Part II: Security Requirements
Part II of your Requirements Document should contain the following information.
Threat Analysis
Identify the threats of concern to your system, including their motivation, resources, and capabilities.
Security Goals
Note: lecture notes are available on this material.
Identify the assets and stakeholders involved with your system. This step should be easy, because you already identified assets for each functional requirement. For each asset, identify what its value is to stakeholders.
Perform a harm analysis on assets. Use the template "performing action on/to/with asset could cause harm." Be as thorough and creative here as possible; this is the step at which you're most likely to overlook something that's important and relevant to security.

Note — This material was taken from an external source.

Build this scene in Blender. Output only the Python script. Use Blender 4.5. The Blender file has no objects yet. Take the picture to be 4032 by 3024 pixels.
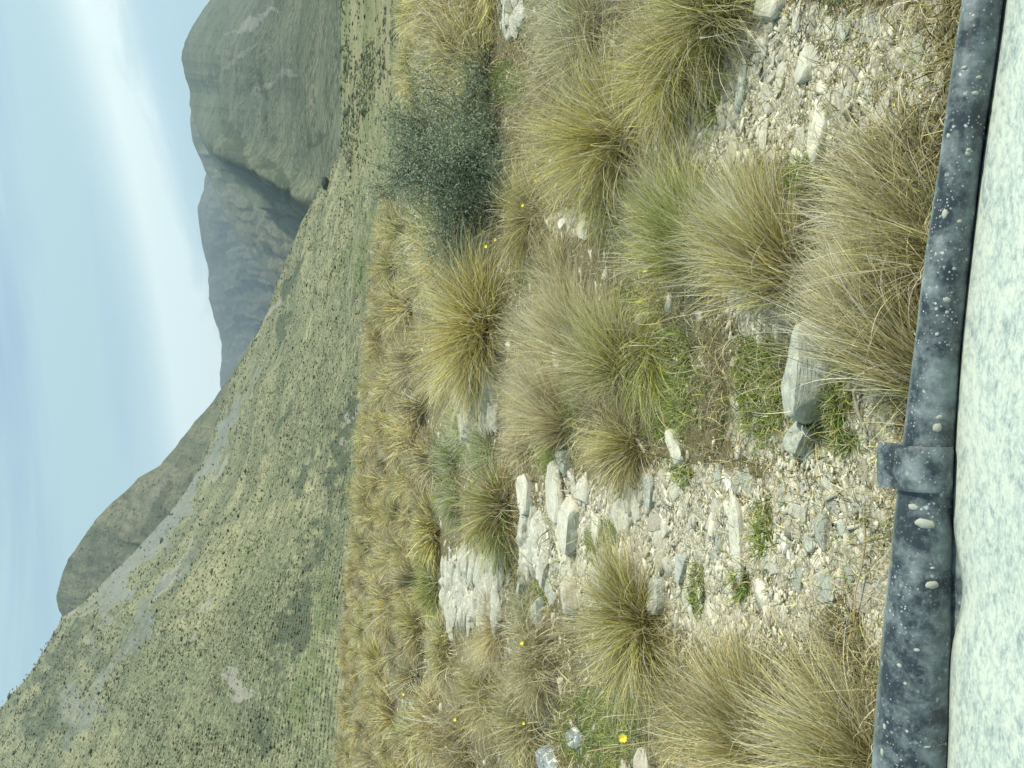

Transform the harms you've identified into security goals, using the template "the system shall prevent action on/to/with asset." Tag each goal as being a confidentiality, integrity, or availability property. Examine the feasibility of each goal in light of your threat analysis. If necessary, relax goals so that it is feasible to achieve them.
You must document all of these steps, showing us your asset analysis, harm analysis, feasibility analysis, and security goals.
Security Requirements
Actually, you do not need to produce security requirements as part of this milestone. Instead, you will produce them throughout the remaining milestones as you implement your functional requirements.
Essential Security Elements
The project overview identified several essential security elements: authorization, authentication, audit, confidentiality, and integrity. Recall that to be acceptable as a course project, your system must involve each of these elements in a way that is essential to the system's purpose. Here, you should document why each element is essential to your system. If you can't construct a persuasive argument for an element E, you need to revisit your system purpose and invent new features that will cause E to be essential.
Evaluation
We will evaluate Part II of your Requirements Document against the following criteria:
- Whether your document is easy to understand, well organized, and clearly written. Correct English style and usage counts here, just as it does in the real world.
- Whether the threats of concern and their characteristics are described clearly.
- Whether you have thoroughly documented all the steps you went through in crafting your security goals, including your harm and feasibility analyses.
- Whether you have correctly identified each security goal as being related to confidentiality, integrity, or availability.
- Whether the security goals you identify are sensible for the system purpose, planned functionality, and threats of concern.
- Whether your arguments for the essential security elements are persuasive.